Mehr als 900 Menschen arbeiten als Bodenpersonal am Flughafen – etwas zu wenig für die gestiegenen Anforderungen in Spitzenzeiten. Verlässliche Mitarbeiter, sagt Noack, sind aber schwer zu bekommen. Angestellte im Ground Handling müssen kräftig sein, im Schichtdienst arbeiten, auch mal um 4 Uhr morgens anfangen – für einen Brutto-Einstiegslohn von 10,40 Euro pro Stunde ist das nicht das Paradies. Zumal Frauen nicht eingestellt werden dürfen und männliche Bewerber ein blütenweißes Führungszeugnis vorweisen müssen. Derzeit warten 60 Bewerber auf die Zuverlässigkeitsprüfung.
Beim Blick in den Bauch einer Maschine kommt Noack auf ein anderes Problem zu sprechen, das Zeitverzug produziert: Die zunehmende Verladung von Einzelgepäck. Fünf Minuten pro Maschine verlieren seine Leute, weil sie statt Containern jeden Koffer einzeln anfassen müssen. „Wegen gestiegener Kosteneffizienz hat sich die Zahl dieser Verladung um 60 Prozent in den vergangenen fünf Jahren erhöht.“ Container seien zu teuer, die Verladetechnik ebenfalls. Überhaupt: die Technik, sagt Noack. „In jedem Bereich des Flugzeugs wird an Innovationen gearbeitet, aber das Be- und Entladen funktioniert wie vor 30 Jahren.“
Erschwerend kommt beim Pünktlichkeitsstreben des Flughafens momentan hinzu, dass das Vorfeld 1 bis zum Jahr 2020 für 120 Millionen Euro saniert wird. Damit fallen günstige Parkpositionen weg, mehr Bustransfers sind nötig. „Wir haben extra neun neue Busse besorgt und zehn neue Fahrer eingestellt“, sagt Janet Niemeyer, Sprecherin des Airports.
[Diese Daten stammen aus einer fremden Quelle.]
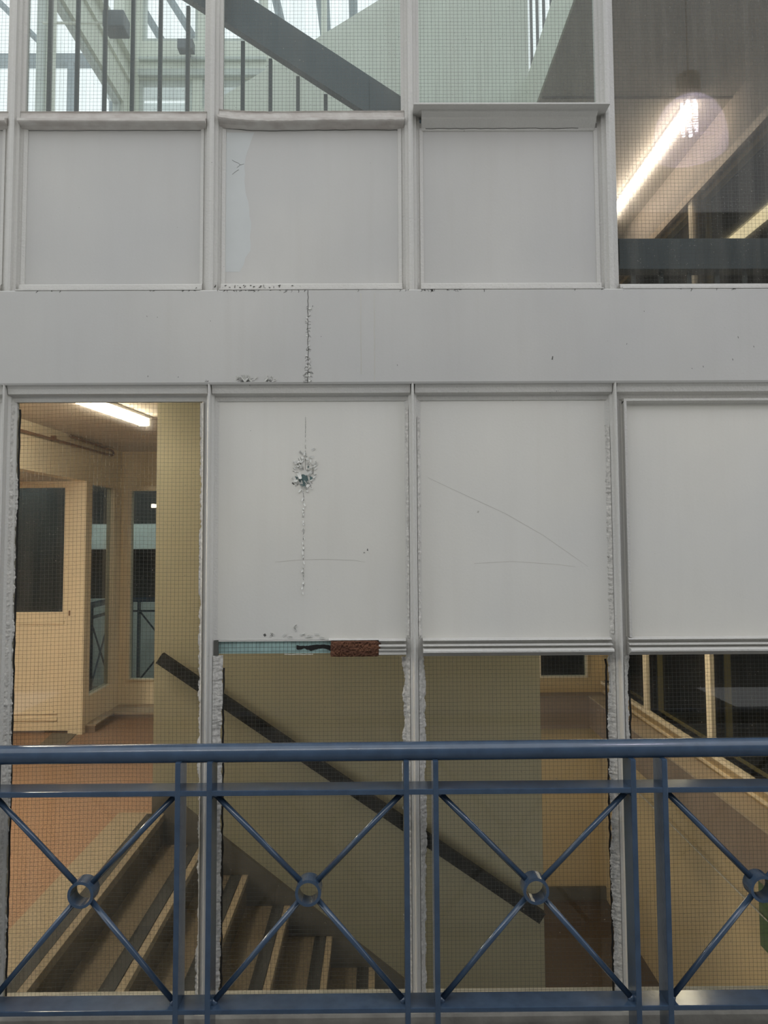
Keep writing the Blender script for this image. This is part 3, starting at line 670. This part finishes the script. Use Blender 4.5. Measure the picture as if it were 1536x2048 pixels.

Mit einer Flotte von nunmehr 27 Bussen, sollen die Transferzeiten schmal gehalten werden.
Der Transfer, also der Übergang vom Flugzeug zum Flughafengebäude, ist ein grundsätzliches „Gefühlsproblem“ in Hamburg, sagt Ground-Handling-Chef Noack. Weil die Wege vergleichsweise kurz seien, erscheine vielen die reine Wartezeit am Gepäckband als zu lang. Kommt dann noch eine Zollkontrolle – zehn Prozent aller Koffer werden gefilzt – dazwischen, über die die Fluggäste nicht informiert werden dürfen, ist es aus mit der Geduld. 30 Minuten werden da schnell zur Ewigkeit.